More than eight decades after it was installed, a memorial to the three 19th-century sibling novelists in London’s Westminster Abbey was amended Thursday to restore the diaereses – the two dots over the e in their surname.

The dots — which indicate that the name is pronounced “brontay” rather than “bront” — were omitted when the stone tablet commemorating Charlotte, Emily and Anne was erected in the abbey’s Poets’ Corner in October 1939, just after the outbreak of World War II.

They were restored after Brontë historian Sharon Wright, editor of the Brontë Society Gazette, raised the issue with Dean of Westminster David Hoyle. The abbey asked its stonemason to tap in the dots and its conservator to paint them.

“There’s no paper record for anyone complaining about this or mentioning this, so I just wanted to put it right, really,” Wright said. “These three Yorkshire women deserve their place here, but they also deserve to have their name spelled correctly.”

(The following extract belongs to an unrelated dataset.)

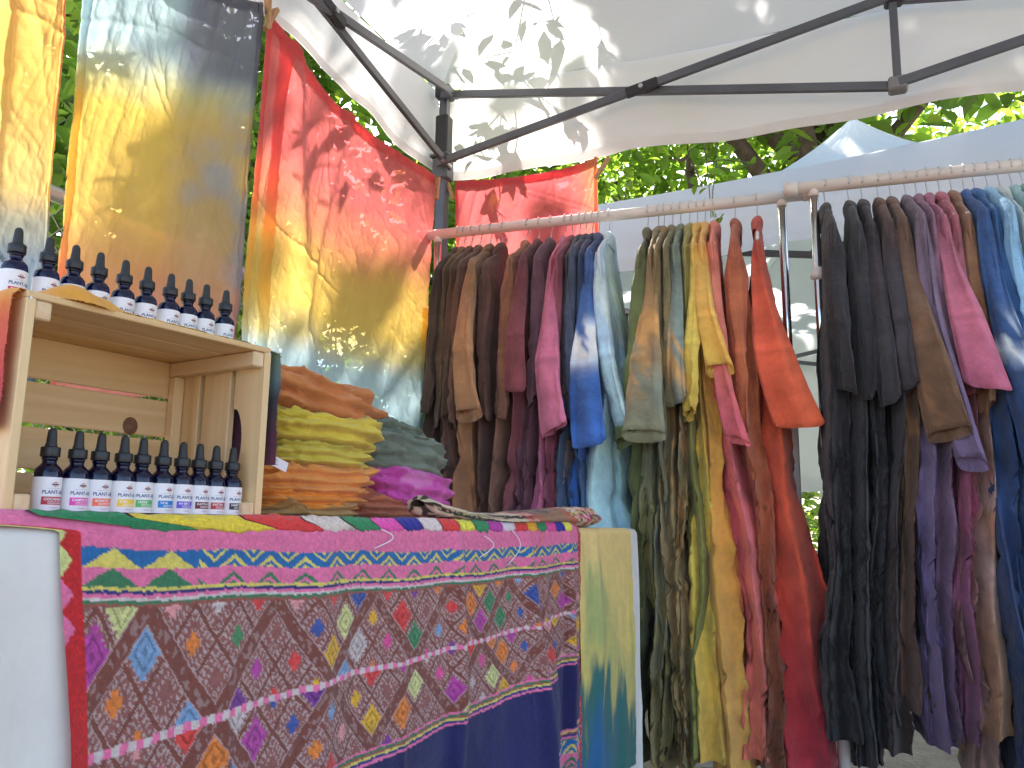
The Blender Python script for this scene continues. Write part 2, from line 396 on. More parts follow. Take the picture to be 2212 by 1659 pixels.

It’s believed the writers’ Irish father Patrick changed the spelling of his surname from Brunty or Prunty when he went to university in England.

Raised on the wild Yorkshire moors, all three sisters died before they were 40, leaving enduring novels including Charlotte’s “Jane Eyre,” Emily’s “Wuthering Heights” and Anne’s “The Tenant of Wildfell Hall.”

Rebecca Yorke, director of the Brontë Society, welcomed the restoration.

“As the Brontës and their work are loved and respected all over the world, it’s entirely appropriate that their name is spelled correctly on their memorial,” she said.